There are even moments of humor here, mostly coming from Karloff and Bogdanovich himself. Watching Karloff act and act so well is one of the real joys here—I’m an admitted Karloff fan and will happily watch him in most things. He’s old in this film, but his voice hasn’t lost an ounce of its power or impact. And, since he is playing himself, there’s a complete sense of legitimacy to the role.

The best thing about Targets, though, is just how terrifyingly believable it is. This is real-world horror, the kind that happens when we don’t expect it. This is Charles Whitman in a clock tower or the massacre of Columbine or Virginia Tech. There’s no making sense of this kind of tragedy, only surviving through it, something that Targets makes plain. I’m glad I waited to see this until a moment when I needed a lift. I’m also very glad that I’ve had the opportunity to watch it.

Why to watch Targets: It manages to be terrifying without special effects or much of a budget.
Why not to watch: It might make you scared to leave your house.


  1. This film was a revelation about Karloff's acting. I never knew he had it in him, but, of course, it may have been easier to play a version of himself. It is funny how timely and ahead of its time Targets was. While our everyday crazy world had really not taken hold in 1968, it still touched on Vietnam.

    1. I love Karloff, mostly for his voice, but I won't pretend like I don't enjoy his work. But this one is pretty different.

      The story, though...I'm not sure this is a film that could have been released post-Columbine.

  2. I'm glad this lived up to the expectations for you. I liked it as well, although for me it was just another movie on the list I knew nothing about before seeing.

    When he climbed up on the refinery tank I knew this had to have been inspired by the shooter on the Texas college campus a few years before this was made. Back then this film would have been just as shocking as that story. Sadly, it has become almost commonplace nowadays.

    I don't know if you watched the extras on the DVD or not, but they talk about how Karloff had shot some film with Corman, but owed him a couple more days work. Corman loaned that debt to Bogdanovich, who struggled to figure out how to integrate the gothic horror footage into a movie when he only had Karloff for very limited time. He finally lit on the idea of a movie within a movie and a shooter showing up at the screening of it. Karloff liked it so much he worked past his owed time in order to finish the new story.

    1. Oh, and I love the Boomtown Rats reference.

    2. I did watch a couple of the extras--I liked the film enough to spend a little more time with it. It's a surprising film in a lot of ways--it's a much smarter script than I expected, and a smarter film in general. I really expected it to be a B-movie, and it is, but it's one of those B-movies that aspires to be something more.
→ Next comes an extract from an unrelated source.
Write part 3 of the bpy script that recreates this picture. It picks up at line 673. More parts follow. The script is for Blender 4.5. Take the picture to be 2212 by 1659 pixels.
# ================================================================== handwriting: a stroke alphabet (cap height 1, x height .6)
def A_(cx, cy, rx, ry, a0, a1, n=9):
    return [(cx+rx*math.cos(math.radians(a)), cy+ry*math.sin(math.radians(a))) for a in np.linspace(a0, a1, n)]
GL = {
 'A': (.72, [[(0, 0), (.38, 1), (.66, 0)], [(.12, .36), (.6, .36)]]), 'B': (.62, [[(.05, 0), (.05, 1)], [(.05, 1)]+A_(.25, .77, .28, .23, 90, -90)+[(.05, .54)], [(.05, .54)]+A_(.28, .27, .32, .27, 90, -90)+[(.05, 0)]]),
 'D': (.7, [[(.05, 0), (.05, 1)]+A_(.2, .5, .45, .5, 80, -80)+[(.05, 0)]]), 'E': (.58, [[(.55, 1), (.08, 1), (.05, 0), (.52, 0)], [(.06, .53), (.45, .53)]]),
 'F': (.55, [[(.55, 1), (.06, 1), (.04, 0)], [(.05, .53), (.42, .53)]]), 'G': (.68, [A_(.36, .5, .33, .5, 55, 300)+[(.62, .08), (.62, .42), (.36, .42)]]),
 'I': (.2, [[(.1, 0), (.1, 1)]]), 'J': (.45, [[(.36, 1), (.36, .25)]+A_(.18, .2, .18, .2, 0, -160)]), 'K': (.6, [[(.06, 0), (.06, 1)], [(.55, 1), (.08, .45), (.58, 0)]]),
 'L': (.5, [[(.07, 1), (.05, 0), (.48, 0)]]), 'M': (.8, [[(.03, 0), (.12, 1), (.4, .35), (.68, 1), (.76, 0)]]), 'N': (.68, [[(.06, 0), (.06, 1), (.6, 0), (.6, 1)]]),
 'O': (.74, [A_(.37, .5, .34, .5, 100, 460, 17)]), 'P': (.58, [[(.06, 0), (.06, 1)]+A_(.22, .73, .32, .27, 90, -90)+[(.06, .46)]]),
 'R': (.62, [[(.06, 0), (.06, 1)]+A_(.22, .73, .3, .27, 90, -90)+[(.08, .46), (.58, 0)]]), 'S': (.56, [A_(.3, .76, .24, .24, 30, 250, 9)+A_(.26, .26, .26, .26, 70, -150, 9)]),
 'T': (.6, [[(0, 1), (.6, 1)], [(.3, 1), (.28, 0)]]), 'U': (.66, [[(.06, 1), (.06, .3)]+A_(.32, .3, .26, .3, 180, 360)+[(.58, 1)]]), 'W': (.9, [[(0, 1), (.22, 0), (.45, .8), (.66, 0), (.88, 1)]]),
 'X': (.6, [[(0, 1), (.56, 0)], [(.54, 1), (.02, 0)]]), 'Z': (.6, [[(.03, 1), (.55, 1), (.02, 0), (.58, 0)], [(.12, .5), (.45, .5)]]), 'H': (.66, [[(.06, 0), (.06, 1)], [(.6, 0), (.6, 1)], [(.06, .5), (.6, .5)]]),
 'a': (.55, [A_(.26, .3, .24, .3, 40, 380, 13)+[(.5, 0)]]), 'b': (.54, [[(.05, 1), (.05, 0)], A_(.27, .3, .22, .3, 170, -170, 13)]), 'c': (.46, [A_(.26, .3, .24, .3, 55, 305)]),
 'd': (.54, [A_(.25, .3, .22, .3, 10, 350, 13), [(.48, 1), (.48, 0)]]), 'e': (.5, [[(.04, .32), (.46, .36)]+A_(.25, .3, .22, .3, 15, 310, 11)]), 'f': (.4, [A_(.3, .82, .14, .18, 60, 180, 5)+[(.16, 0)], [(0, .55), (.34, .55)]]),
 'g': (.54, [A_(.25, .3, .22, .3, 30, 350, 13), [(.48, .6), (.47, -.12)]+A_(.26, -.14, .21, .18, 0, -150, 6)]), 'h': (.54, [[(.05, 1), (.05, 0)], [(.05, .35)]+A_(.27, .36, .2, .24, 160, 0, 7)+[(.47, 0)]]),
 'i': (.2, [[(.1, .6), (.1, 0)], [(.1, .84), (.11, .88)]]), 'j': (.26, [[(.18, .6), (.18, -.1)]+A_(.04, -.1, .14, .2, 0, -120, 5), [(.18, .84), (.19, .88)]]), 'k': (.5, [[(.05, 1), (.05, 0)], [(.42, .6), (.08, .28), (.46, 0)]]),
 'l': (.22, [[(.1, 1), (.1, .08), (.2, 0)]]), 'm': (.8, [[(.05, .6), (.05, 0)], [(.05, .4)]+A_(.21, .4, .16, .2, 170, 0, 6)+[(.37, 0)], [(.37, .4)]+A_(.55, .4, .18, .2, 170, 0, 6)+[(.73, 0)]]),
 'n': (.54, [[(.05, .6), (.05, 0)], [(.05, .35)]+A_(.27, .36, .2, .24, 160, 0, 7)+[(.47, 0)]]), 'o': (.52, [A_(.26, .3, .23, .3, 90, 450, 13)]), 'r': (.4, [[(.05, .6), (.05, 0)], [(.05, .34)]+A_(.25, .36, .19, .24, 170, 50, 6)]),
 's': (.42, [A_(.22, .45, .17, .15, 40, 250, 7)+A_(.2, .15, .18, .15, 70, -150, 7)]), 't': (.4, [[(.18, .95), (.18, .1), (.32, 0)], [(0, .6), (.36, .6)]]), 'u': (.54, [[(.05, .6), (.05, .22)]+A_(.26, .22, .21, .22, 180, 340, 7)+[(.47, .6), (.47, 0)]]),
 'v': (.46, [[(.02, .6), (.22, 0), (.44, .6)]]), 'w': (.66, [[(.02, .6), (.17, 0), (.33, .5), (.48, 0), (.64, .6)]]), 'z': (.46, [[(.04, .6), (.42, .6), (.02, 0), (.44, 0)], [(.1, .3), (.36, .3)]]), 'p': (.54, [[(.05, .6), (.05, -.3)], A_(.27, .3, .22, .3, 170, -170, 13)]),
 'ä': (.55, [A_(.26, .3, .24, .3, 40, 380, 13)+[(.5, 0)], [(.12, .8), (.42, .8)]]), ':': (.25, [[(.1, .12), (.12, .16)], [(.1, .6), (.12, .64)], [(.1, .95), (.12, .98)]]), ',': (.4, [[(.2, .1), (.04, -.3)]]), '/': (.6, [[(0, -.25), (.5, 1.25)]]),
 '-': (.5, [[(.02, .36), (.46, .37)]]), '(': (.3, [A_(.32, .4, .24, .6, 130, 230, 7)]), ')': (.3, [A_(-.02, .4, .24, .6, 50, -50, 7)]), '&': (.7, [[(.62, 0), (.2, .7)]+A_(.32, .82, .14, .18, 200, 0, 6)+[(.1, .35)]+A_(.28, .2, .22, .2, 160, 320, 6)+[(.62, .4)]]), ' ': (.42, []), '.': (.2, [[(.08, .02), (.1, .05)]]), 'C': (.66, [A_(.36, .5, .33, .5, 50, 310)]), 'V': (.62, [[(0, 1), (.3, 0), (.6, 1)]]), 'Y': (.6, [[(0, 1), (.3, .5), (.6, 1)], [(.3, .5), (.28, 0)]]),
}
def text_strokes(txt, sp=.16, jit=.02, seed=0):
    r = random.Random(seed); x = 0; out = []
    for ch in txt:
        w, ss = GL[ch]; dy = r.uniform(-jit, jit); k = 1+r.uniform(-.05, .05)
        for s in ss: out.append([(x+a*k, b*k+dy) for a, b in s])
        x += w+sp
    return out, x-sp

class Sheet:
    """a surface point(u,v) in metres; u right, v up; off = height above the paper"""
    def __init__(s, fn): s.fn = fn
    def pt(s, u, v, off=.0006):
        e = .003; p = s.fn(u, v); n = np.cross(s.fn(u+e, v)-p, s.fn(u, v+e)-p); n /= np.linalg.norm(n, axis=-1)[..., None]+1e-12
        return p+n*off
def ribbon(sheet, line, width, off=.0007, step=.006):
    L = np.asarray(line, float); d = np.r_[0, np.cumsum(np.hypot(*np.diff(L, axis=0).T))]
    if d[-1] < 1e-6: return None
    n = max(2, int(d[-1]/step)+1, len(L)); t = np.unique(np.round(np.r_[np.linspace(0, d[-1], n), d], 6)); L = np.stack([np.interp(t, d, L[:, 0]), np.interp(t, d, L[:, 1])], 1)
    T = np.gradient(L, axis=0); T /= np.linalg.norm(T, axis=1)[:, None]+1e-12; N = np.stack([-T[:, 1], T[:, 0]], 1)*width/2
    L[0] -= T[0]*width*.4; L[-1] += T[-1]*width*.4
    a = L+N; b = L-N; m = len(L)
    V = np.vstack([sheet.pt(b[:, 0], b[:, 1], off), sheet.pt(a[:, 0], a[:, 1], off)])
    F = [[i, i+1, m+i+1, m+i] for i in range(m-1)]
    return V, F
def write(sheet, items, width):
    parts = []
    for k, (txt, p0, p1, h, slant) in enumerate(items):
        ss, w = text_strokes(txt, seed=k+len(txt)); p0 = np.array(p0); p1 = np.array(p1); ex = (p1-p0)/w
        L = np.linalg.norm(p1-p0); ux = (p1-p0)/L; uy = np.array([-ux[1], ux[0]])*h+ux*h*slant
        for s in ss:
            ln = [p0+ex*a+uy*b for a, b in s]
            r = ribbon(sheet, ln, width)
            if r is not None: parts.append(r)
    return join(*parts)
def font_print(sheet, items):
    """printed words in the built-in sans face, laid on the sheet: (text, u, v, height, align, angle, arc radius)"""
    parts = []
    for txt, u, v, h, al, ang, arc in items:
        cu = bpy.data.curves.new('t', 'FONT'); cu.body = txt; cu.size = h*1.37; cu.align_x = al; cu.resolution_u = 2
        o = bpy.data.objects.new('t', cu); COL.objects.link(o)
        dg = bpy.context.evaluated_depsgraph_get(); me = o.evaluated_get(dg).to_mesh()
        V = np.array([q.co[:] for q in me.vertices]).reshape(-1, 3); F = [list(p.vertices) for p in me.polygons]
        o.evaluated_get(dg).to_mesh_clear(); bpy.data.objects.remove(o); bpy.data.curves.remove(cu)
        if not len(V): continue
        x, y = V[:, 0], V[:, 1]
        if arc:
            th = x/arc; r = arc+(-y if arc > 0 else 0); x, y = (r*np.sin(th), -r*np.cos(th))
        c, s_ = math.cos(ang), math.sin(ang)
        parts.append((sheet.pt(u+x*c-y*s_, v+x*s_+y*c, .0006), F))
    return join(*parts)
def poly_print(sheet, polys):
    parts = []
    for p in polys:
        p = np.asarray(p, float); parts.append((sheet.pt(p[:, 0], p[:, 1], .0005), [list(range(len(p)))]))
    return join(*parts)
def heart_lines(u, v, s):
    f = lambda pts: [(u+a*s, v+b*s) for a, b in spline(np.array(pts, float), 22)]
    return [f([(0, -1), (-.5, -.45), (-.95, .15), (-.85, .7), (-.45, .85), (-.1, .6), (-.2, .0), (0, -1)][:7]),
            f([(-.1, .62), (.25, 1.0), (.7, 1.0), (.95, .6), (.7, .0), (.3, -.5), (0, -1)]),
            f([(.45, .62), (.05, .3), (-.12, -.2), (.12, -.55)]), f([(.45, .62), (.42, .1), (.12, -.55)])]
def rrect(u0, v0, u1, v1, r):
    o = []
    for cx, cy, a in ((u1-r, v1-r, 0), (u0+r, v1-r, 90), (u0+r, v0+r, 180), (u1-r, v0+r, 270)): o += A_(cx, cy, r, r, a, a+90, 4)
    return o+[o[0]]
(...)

      For the record, I'm a huge Boomtown Rats fan.

  3. I enjoyed this one as well. Surprisingly good, really, considering I had no expectations going in.

    It's interesting that this was made in 1968 and dealt with a Vietnam veteran.

    I'm looking forward to seeing this film again at some point.

    1. Honestly, I am, too. This is one I will happily watch again.

  4. It's interesting that Bogdanavich did so well with so little budget for this movie. That seems to be a running theme for several movies on the 1001 list, getting a lot for a little.

    1. When you consider that 20% of his budget went to Karloff, it's even more impressive.